To avoid the improvement in block times from doubling the returns for miners, known as block rewards, and thus inflation, also included in the upgrade was a 40 percent reduction of the block reward, pulling it down from five to three ETH per block. So with these impressive numbers, Ethereum community should be happy, right? Despite some rumours and speculation on potential issues that could have caused security bugs, none seems to actually have occurred, and the developers and user communities are pleased with what looks to have been a smooth upgrade process. Although with any extensive system upgrades like Byzantium, it will take some more time and testing before the system can be deemed fully secure and stable.

For investors, however, the Ether price is a bit of a disappointment so far. The price increase that many expected to see in the weeks leading up to Byzantium and in the days after, hasn’t happened yet.
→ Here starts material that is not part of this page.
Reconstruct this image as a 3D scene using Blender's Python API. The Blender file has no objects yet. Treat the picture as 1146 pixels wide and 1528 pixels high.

With an Ethereum Enterprise Alliance meetup in New York today and Ethereum Developers Conference (Devcon3) in two weeks, there’s still room for movement, although the upcoming Bitcoin forks could be holding Ether back as well, as many people are holding their funds in BTC now to be able to claim their free coins after the chain splits.  

However, the Ether price bleeding after Byzantium just goes to show that crypto prices aren’t yet based as much on strong fundamentals that ETH investors would like to believe. The market is still small enough to allow for heavy price manipulation, while people new to crypto are buying and holding Bitcoin and will probably continue doing that for a while. To most people, the underlying technology of the different currencies out there, isn’t important. They don’t care if Ethereum is now one step closer to being able to handle the number of transactions that all the protocols and dapps currently being built on it, will be generating in a few years. Ethereum at present is a smooth running system but with little real world usage. I’m looking forward to see that change.